O que passo a expor, existe com bastante frequência em empresas com características de gestão familiar.
Há cerca de um mês, o Pereira da Silva, encontrou-se comigo para desabafar e pedir alguns conselhos acerca do que se estava a passar na sua empresa.
Dizia-me ele:
"Fui recentemente recrutado como gestor para uma empresa familiar. A minha chefe, a presidente para a área de marketing, é a mulher do CEO que também é o dono da empresa. Ela nunca frequentou a universidade, não tem qualquer experiência em marketing e, contudo, controla meticulosamente todos os colaboradores, incluindo nós que temos uma licenciatura específica para a função. Sei que muitos profissionais com talento saíram da empresa por sua causa e que ela despede qualquer um que discorda dela, com o total apoio do marido. Como poderei lidar com este nepotismo injusto?... Perguntava-me o Pereira da Silva."
Não quero ser problemático, mas onde é que estava o Pereira da Silva durante o processo de recrutamento para esse trabalho?
Pergunto isto porque parece ser um pouco tarde estar agora a descobrir essas informações que deveriam fazer parte da diligência de todos quando avaliam um emprego numa empresa familiar. Informações como: quantos primos querem a sua próxima promoção e se é fatal - ou apenas perigoso - discordar de familiares do CEO.
Não quero com isto dizer que se deve evitar trabalhar em empresas familiares.
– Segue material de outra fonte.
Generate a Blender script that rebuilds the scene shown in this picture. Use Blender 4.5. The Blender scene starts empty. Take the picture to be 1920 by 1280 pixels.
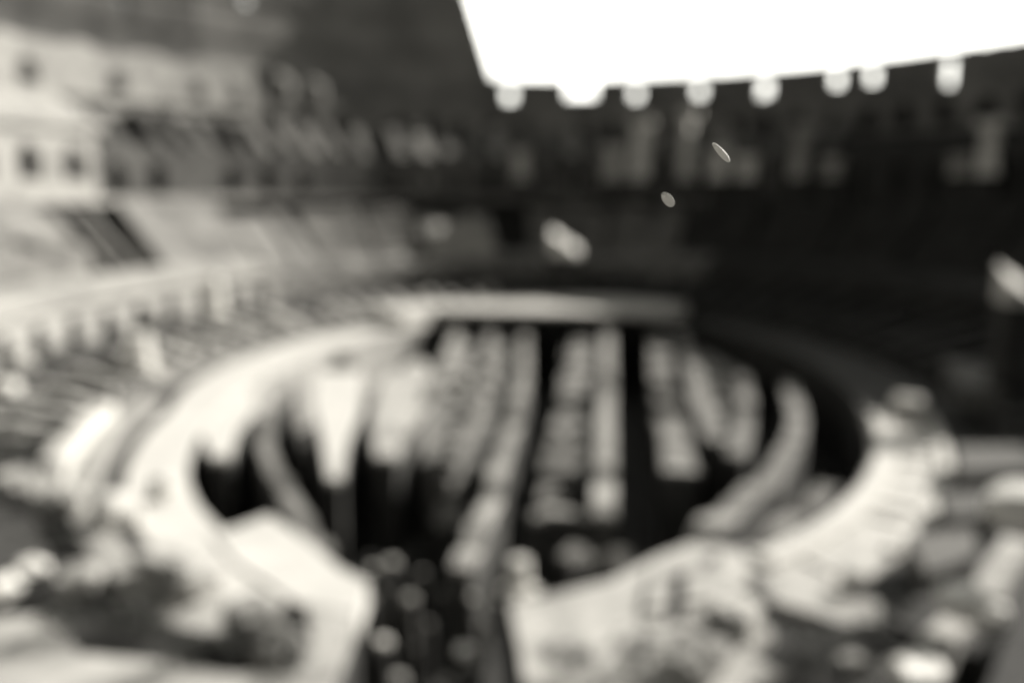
import bpy, math, random
from mathutils import Vector, noise, Matrix
random.seed(7)
sc = bpy.context.scene
C = sc.collection
# ---------------- camera ----------------
FPX, CAMH = 1670.0, 16.2
YAW, PIT = math.atan(205 / FPX), math.atan(280 / FPX)
cd = bpy.data.cameras.new('camera')
cam = bpy.data.objects.new('camera', cd)
C.objects.link(cam)
cam.location = (0, 0, CAMH)
cam.rotation_euler = (math.pi / 2 - PIT, 0, YAW)
cd.sensor_width = 36
cd.lens = FPX / 1920 * 36
cd.clip_start = 0.05
cd.clip_end = 4000
cd.dof.use_dof = True
cd.dof.focus_distance = 0.60
cd.dof.aperture_fstop = 1.72
sc.camera = cam
# ---------------- light ----------------
SUN_AZ, SUN_EL = 52.0, 31.5
sd = Vector((math.sin(math.radians(SUN_AZ)) * math.cos(math.radians(SUN_EL)),
             math.cos(math.radians(SUN_AZ)) * math.cos(math.radians(SUN_EL)), math.sin(math.radians(SUN_EL))))
sl = bpy.data.lights.new('sun', 'SUN')
sl.energy = 5.0
sl.angle = math.radians(0.5)
sl.color = (1.0, 0.955, 0.88)
so = bpy.data.objects.new('sun', sl)
C.objects.link(so)
so.rotation_euler = sd.to_track_quat('Z', 'Y').to_euler()
w = bpy.data.worlds.new('World')
sc.world = w
w.use_nodes = True
nt = w.node_tree
bg = nt.nodes['Background']
sky = nt.nodes.new('ShaderNodeTexSky')
sky.sky_type = 'NISHITA'
sky.sun_disc = False
sky.sun_elevation = math.radians(SUN_EL)
sky.sun_rotation = math.radians(SUN_AZ)
sky.dust_density = 4.0
sky.air_density = 1.0
bw = nt.nodes.new('ShaderNodeRGBToBW')
mx = nt.nodes.new('ShaderNodeMix')
mx.data_type = 'RGBA'
mx.blend_type = 'MULTIPLY'
mx.inputs[0].default_value = 1.0
mx.inputs[7].default_value = (1.0, 0.99, 0.915, 1)
nt.links.new(sky.outputs[0], bw.inputs[0])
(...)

Estas organizações, que constituem uma parte significativa da economia, oferecem alguns dos melhores empregos em muitas áreas.
Mas quando se decide trabalhar num empresa familiar, tem de se compreender que se está a aceitar um negócio especial. E todos os negócios têm compromissos.
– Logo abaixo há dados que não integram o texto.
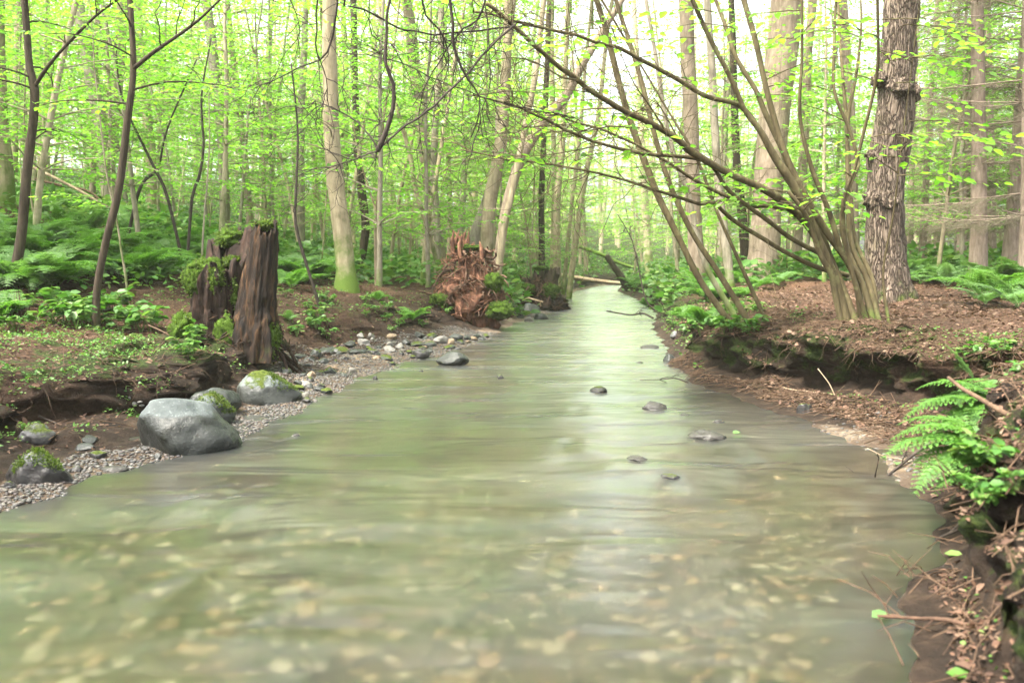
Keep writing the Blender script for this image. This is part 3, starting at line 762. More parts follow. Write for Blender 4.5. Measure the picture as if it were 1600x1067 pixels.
# left bank
T_("tree", "pale mossy trunk at the very left edge of the photo", [(12, 325, 26), (7, 250, 24), (3, 180, 17), (1, 90, 14), (0, 0, 13)], M["bark_pale"], seed=1, crown=1.1, sprays=3)
T_("sapling", "dark crooked sapling forking at head height, nearest the left edge", [(20, 446, 17), (33, 370, 15), (42, 270, 14), (52, 190, 13), (54, 140, 13), (46, 105, 11), (42, 50, 10), (38, 0, 10)], M["bark_dark"], seed=2, crown=.8, limbs=[([(54, 136), (72, 108), (100, 75), (150, 25), (195, -8)], .045, .02, -.6)], sprays=12, cat="tree", top=8)
T_("sapling", "slender dark sapling with one long limb, left of the broad rotten stump", [(150, 514, 14), (152, 450, 12), (165, 380, 12), (185, 300, 12), (199, 190, 11), (208, 120, 10), (207, 60, 9), (203, 0, 9)], M["bark_dark"], seed=3, crown=.7, limbs=[([(208, 108), (240, 82), (275, 58), (310, 32), (350, -6)], .045, .018, -.5)], sprays=10, cat="tree", top=7)
T_("tree", "straight beige trunk on the red leaf slope behind the slender sapling", [(165, 347, 19), (170, 270, 18), (178, 180, 18), (186, 90, 18), (192, 0, 17)], M["bark_pale"], seed=4, crown=1.1, sprays=4)
T_("tree", "mossy grey trunk leaning behind the straight beige trunk on the slope", [(172, 318, 18), (158, 200, 20), (143, 120, 21), (130, 50, 21), (118, 0, 20)], M["bark_grey"], seed=5, crown=1.1, sprays=4, Y=20)
T_("tree", "thin pale trunk between the two leftmost dark trunks, far up the slope", [(20, 290, 10), (24, 180, 10), (30, 0, 10)], M["bark_pale"], seed=6, crown=1.0, sprays=3, Y=20)
T_("tree", "grey trunk rising above the broad rotten stump, further back", [(352, 335, 17), (348, 240, 15), (340, 150, 15), (330, 60, 15), (322, 0, 15)], M["bark_grey"], seed=7, crown=1.1, sprays=4, Y=21)
T_("tree", "thick smooth trunk with a moss green foot, right of the rotten stump", [(541, 453, 38), (540, 420, 30), (535, 370, 28), (526, 300, 27), (519, 220, 25), (516, 130, 23), (514, 60, 22), (515, 0, 20)], M["bark_pale"], seed=8, crown=1.2, sprays=3, step=.08, sides=18, flare=1.1)
T_("tree", "thin straight trunk left of the thick moss footed tree", [(470, 350, 12), (470, 200, 12), (475, 90, 10), (478, 0, 9)], M["bark_grey"], seed=9, crown=1.0, sprays=3, Y=22)
T_("tree", "dark bent trunk just right of the thick moss footed tree", [(560, 402, 12), (571, 360, 13), (565, 300, 13), (558, 230, 12), (555, 150, 11), (552, 0, 10)], M["bark_dark"], seed=10, crown=1.0, sprays=2, Y=20)
T_("sapling", "whitish thin sapling with a fork, in the ferns right of the thick tree", [(588, 428, 6), (587, 340, 5.5), (592, 300, 5), (598, 200, 4), (612, 100, 3), (625, 0, 2.5)], M["deadwood"], seed=11, top=5, limbs=[([(588, 332), (578, 300), (560, 240), (550, 180), (545, 130)], .04, .015, .4)], sprays=3, cat="tree", Y=17)
T_("tree", "slim grey trunk standing in the ferns midway to the uprooted stump", [(684, 405, 14), (682, 340, 12), (678, 290, 12), (680, 200, 11), (688, 90, 10), (690, 0, 9)], M["bark_grey"], seed=12, crown=1.0, sprays=4, Y=20)
T_("tree", "thin pale trunk leaning left behind the uprooted stump", [(690, 442, 7), (672, 370, 7), (650, 300, 7), (640, 240, 7), (615, 150, 6), (600, 60, 5), (590, 0, 4)], M["bark_pale"], seed=13, sprays=3, top=6, Y=19)
T_("sapling", "thin black twig of a sapling arching up right of the stump slab", [(500, 482, 5), (478, 410, 5), (462, 350, 4.5), (463, 290, 4), (465, 200, 3), (455, 100, 2.5)], M["twig_dark"], seed=14, top=3.6, sprays=3, cat="tree", dead=5, sides=6)
T_("sapling", "black stem leaning left behind the broad rotten stump", [(288, 372, 5), (262, 310, 5), (245, 270, 5), (230, 240, 4), (190, 150, 3), (180, 60, 2)], M["twig_dark"], seed=15, top=4, sprays=3, cat="tree", dead=4, sides=6, Y=14)
T_("sapling", "black bent stem beside the left leaning one behind the stump", [(290, 372, 5), (300, 310, 5), (310, 280, 5), (318, 230, 4), (315, 150, 3), (330, 60, 2)], M["twig_dark"], seed=16, top=4, sprays=3, cat="tree", dead=4, sides=6, Y=14)
T_("sapling", "twisted dark sapling on the fern slope right of the beige trunk", [(195, 368, 5), (215, 305, 6), (228, 280, 5), (246, 268, 4), (262, 200, 3)], M["twig_dark"], seed=17, top=4, sprays=4, cat="tree", sides=6, Y=15)
# about the uprooted stump
T_("tree", "pale trunk standing directly behind the red uprooted stump", [(757, 412, 22), (764, 330, 20), (775, 270, 20), (785, 200, 18), (790, 120, 16), (793, 60, 14), (795, 0, 13)], M["bark_pale"], seed=20, crown=1.1, sprays=2, Y=17.5)
T_("tree", "yellow mossy trunk leaning in behind the red uprooted stump", [(722, 400, 22), (745, 360, 20), (762, 310, 15), (776, 240, 12), (782, 160, 10)], M["bark_grey"], seed=21, sprays=3, top=6, Y=18.2)
T_("tree", "brown trunk bending strongly right over the stream from the uprooted stump", [(768, 418, 15), (790, 330, 15), (800, 290, 16), (815, 245, 17), (850, 190, 17), (885, 150, 15), (905, 110, 13), (935, 60, 11), (960, 20, 9)], M["bark_brown"], seed=22, sprays=3, Y=17, top=9)
T_("tree", "slim trunk leaning right at the water side of the uprooted stump", [(773, 440, 12), (785, 370, 11), (800, 300, 10), (818, 210, 9), (838, 110, 9), (850, 0, 8)], M["bark_pale"], seed=23, crown=.9, sprays=2, Y=16.6, top=9)
T_("tree", "dark upright trunk beside the small mossy stump on the far bend", [(848, 432, 11), (846, 330, 9), (848, 250, 9), (855, 100, 8), (858, 0, 7)], M["bark_dark"], seed=24, crown=1.0, sprays=3, Y=24)
for q, pp in enumerate(([(872, 425, 12), (870, 330, 11), (878, 230, 10), (884, 100, 8), (888, 0, 7)], [(888, 428, 10), (903, 350, 9), (918, 260, 8), (935, 180, 7), (948, 60, 6)], [(862, 418, 9), (866, 300, 8), (864, 180, 8), (862, 60, 7)], [(880, 420, 7), (892, 330, 6), (905, 220, 6), (915, 100, 5)])):
    T_("tree", ["pale upright trunk of the clump on the far left bend", "pale trunk of the bend clump leaning right over the water", "pale back trunk on the left side of the bend clump", "thinnest leaning trunk of the clump on the bend"][q], pp, M["bark_pale"], "pale trunks clumped on the bend", seed=25 + q, crown=.9, sprays=3, Y=27 + q, top=10)
# right bank
T_("tree", "longest grey trunk leaning left across the stream from the right bank", [(1145, 512, 14), (1095, 440, 14), (1060, 370, 14), (1030, 310, 15), (1010, 260, 15), (985, 190, 15), (970, 140, 14), (955, 80, 14), (945, 40, 13), (932, 0, 13)], M["bark_hazel"], seed=30, thin=.7, sprays=3, dead=3, top=8, step=.08)
T_("tree", "second leaning trunk right of the longest one over the stream", [(1174, 512, 14), (1125, 430, 13), (1085, 370, 12), (1060, 320, 12), (1040, 270, 11), (1020, 200, 11), (1003, 130, 11), (985, 70, 10), (962, 0, 9)], M["bark_hazel"], seed=31, thin=.7, sprays=3, dead=3, top=8, step=.08)
T_("sapling", "thin stem leaning left above the water beside the two leaning trunks", [(1197, 505, 7), (1160, 420, 6), (1120, 330, 5), (1090, 250, 5), (1060, 200, 4), (1030, 150, 3)], M["bark_hazel"], seed=32, sprays=3, dead=3, top=4.2, cat="tree", sides=6)
T_("tree", "mid grey trunk leaning left behind the two leaning stream trunks", [(1150, 498, 9), (1105, 420, 9), (1085, 350, 9), (1075, 300, 8), (1052, 240, 8), (1035, 160, 7), (1020, 60, 6)], M["bark_grey"], seed=33, sprays=3, top=7)
T_("tree", "straight dark grey trunk right behind the leaning stream trunks", [(1093, 445, 28), (1087, 380, 25), (1082, 300, 24), (1080, 200, 23), (1075, 100, 23), (1072, 0, 22)], M["bark_brown"], seed=34, crown=1.2, sprays=2, Y=19)
T_("tree", "slim smooth trunk right of the straight dark grey trunk", [(1142, 442, 15), (1133, 370, 14), (1123, 290, 13), (1117, 200, 13), (1112, 100, 12), (1105, 0, 11)], M["bark_grey"], seed=35, crown=1.0, sprays=3, Y=17)
T_("tree", "massive pinkish brown trunk behind the many stemmed hazel", [(1188, 445, 58), (1194, 400, 48), (1198, 330, 44), (1203, 260, 45), (1210, 180, 46), (1220, 100, 47), (1230, 0, 47)], M["bark_brown"], seed=36, crown=1.5, step=.1, sides=20, rough=.05, Y=18)
T_("tree", "dark trunk between the slim smooth trunk and the massive brown one", [(1168, 415, 16), (1160, 340, 15), (1152, 270, 13), (1148, 180, 12), (1145, 60, 10)], M["bark_dark"], seed=37, crown=1.0, Y=22)
T_("tree", "brown trunk just right of the massive pinkish brown trunk", [(1243, 415, 16), (1255, 250, 14), (1262, 100, 13), (1270, 0, 13)], M["bark_brown"], seed=38, crown=1.1, Y=23)
T_("tree", "straight olive brown trunk behind the hazel stems", [(1334, 440, 20), (1330, 250, 18), (1325, 150, 17), (1315, 0, 16)], M["bark_brown"], seed=39, crown=1.1, Y=19)
t, bp, br = T_("tree", "big rough barked trunk with knobbly burls behind the hazel", [(1388, 472, 84), (1386, 440, 66), (1383, 380, 58), (1383, 320, 58), (1389, 240, 55), (1398, 180, 55), (1402, 100, 52), (1405, 50, 52), (1410, 0, 54)], M["bark_rough"], seed=40, crown=1.5, step=.05, sides=40, rough=.13, foot=None)
bt = t.location.copy()
for px, py, w, sd_, sx in ((1421, 146, 30, 1, 1), (1404, 137, 34, 6, 1), (1376, 126, 22, 2, -1), (1366, 312, 28, 3, -1), (1362, 242, 15, 5, -1), (1384, 318, 34, 7, 1)):
    V, T = ICO[4]; n = fbm(V * 2.0 + sd_, 4, sd_) * .34; q = at_depth(px, py, bt.y - .17 + abs(px - 1395) * .004); s = w / 2 * bt.y / F
    a = Acc(); a.add(V * (1 + n)[:, None] * np.array([s * 1.15, s, s * 1.0]) + np.array(q - bt), T=T); a.build("burl", M["bark_rough"], t, True)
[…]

Com este, há um lado positivo. As empresas familiares dão-lhe um nível de cooperação e de informalidade que raramente se encontram em ambientes de grandes empresas, com culturas que são, na melhor das hipóteses pessoais e cordiais. Os colaboradores podem sentir-se como membros da família, não como números, e os gestores (como o Pereira da Silva), muitas vezes têm acesso directo aos accionistas e aos decisores. Pode mesmo sentir que faz parte do jogo.
Mas também existe o outro lado negativo, que é o caso do meu amigo Pereira da Silva. Porque quando entra para uma empresa familiar, especialmente se for pequena ou média, muita vezes desististe-se do processo de julgamento, por falta de uma expressão mais adequada, que "impõe" justiça nas organizações geridas profissionalmente.
Não quero com isto dizer que as empresas não familiares e de maior dimensão não têm a sua quota-parte de chefes arbitrários ou ameaçadores, ou que estão desprovidos de situações de favoritismo. Mas os controlos e as comparações na maioria das empresas de grande dimensão, tais como inquéritos à satisfação dos colaboradores e a "alta autoridade" dos RH, são são suficientes para dar aos colaboradores um sentimento de que é possível serem ouvidos durante situações de conflito.
O único modo de lidar com a ausência de julgamento nas empresas familiares é estar preparado. Mesmo se as coisas estiverem a correr bem, os colaboradores devem sempre ter uma estratégia de retirada. E se estiver a pensar juntar-se a uma empresa familiar como gestor, não avance se não negociar incondicionalmente um pacote de indemnização. Não é o caso do meu amigo Pereira da Silva. Ela diz que não tem contrato e diz que não se quer demitir. O meu conselho é que a sua única opção é adaptar-se. Tem de descobrir qual a melhor maneira de trabalhar com a esposa do CEO. Deve esquecer o nível de formação ou a falta dele - ela é de qualquer forma, a chefe do Pereira da Silva. Por isso ele deve abrandar o desejo de fazer mudanças ou de dizer abertamente o que pensa e dar-lhe uma oportunidade para ela o conhecer - e para confiar nele .
Sim, a diligência durante o processo de recrutamento poder-lhe-ia ter dado sinais de alerta e talvez pudesse ter evitado a confusão em que se meteu esse meu amigo. Creio que agora é tarde de mais para isso.
O nepotismo que o Pereira da Silva encontrou faz parte do negócio familiar.
O conselho que lhe dei foi para aproveitar os benefícios enquanto duram.